Ah, I see. I screwed up by constituting the divisions wrong (well, at least outside the guidelines of the AAR). And I thought of adding them to my mountain divisions, but I'm pretty sure that would slow them down because it would mean sending along with the Gebirgsjägers a support unit that lacks their special ability. The AAR advises against this, and I can see why. I'll put the pioniere in the pantry for later.
In case you're wondering why I made the distinction. The Medium Armour are your main battle tanks. As such, they need as much firepower as they can get. The Light Armour are exploitation units. Their main weapon is speed. With all the rivers between Germany and Moscow, having engineers helps to cross those rivers faster.
It makes sense. I think the only other support option that would not slow the light armor down is armored cars, but I'd think that the river crossing benefit would outweigh anything that an aufklärungs brigade could give them, considering the light armor divisions' purpose. If artillery is the best bang per buck in the game, and medium armor divisions are meant to throw a very heavy punch, then you'd want artillery that could keep up.
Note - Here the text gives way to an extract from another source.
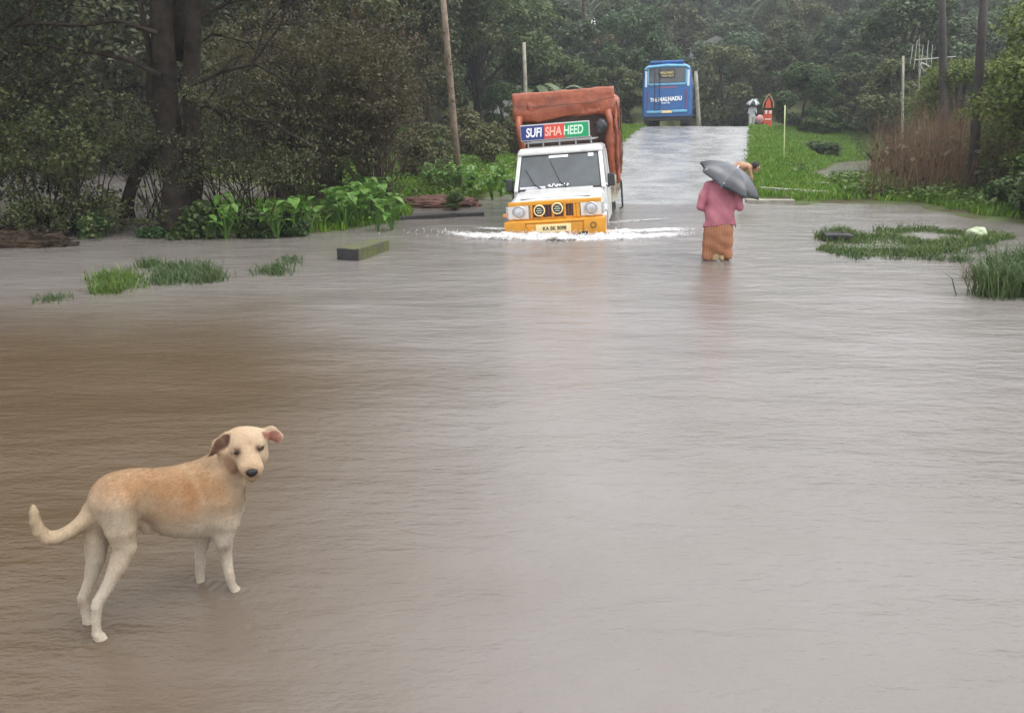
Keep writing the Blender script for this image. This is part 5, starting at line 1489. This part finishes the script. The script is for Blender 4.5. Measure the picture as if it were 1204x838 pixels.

I guess all the game's engineers are motorized, which is pretty nice.
That's another question, Misterbean. For TFH, how would Waffen-SS brigades fit into your German strategy as you played it out in Take 2? Myself, I think they are a little silly from an historical standpoint, because one can't specify which combat arms specialty applies. There were Waffen-SS units that were armor, infantry, cavalry, artillery, panzergrenadier, military police, flak, paratroop, you name it. It was not like Gurkhas, where you could reasonably suppose that most units designated Gurkha were light infantry manned by tough dudes from Nepal with kukris. It was a whole different service with the whole support train, except that so far as I'm aware, the Waffen-SS didn't have its own air force except for perhaps spotter planes (perhaps).
Thanks for the breakdown misterbean, I appreciate it. Where are you using the gar/3MP, just wherever there is trouble? How much light armor do you use?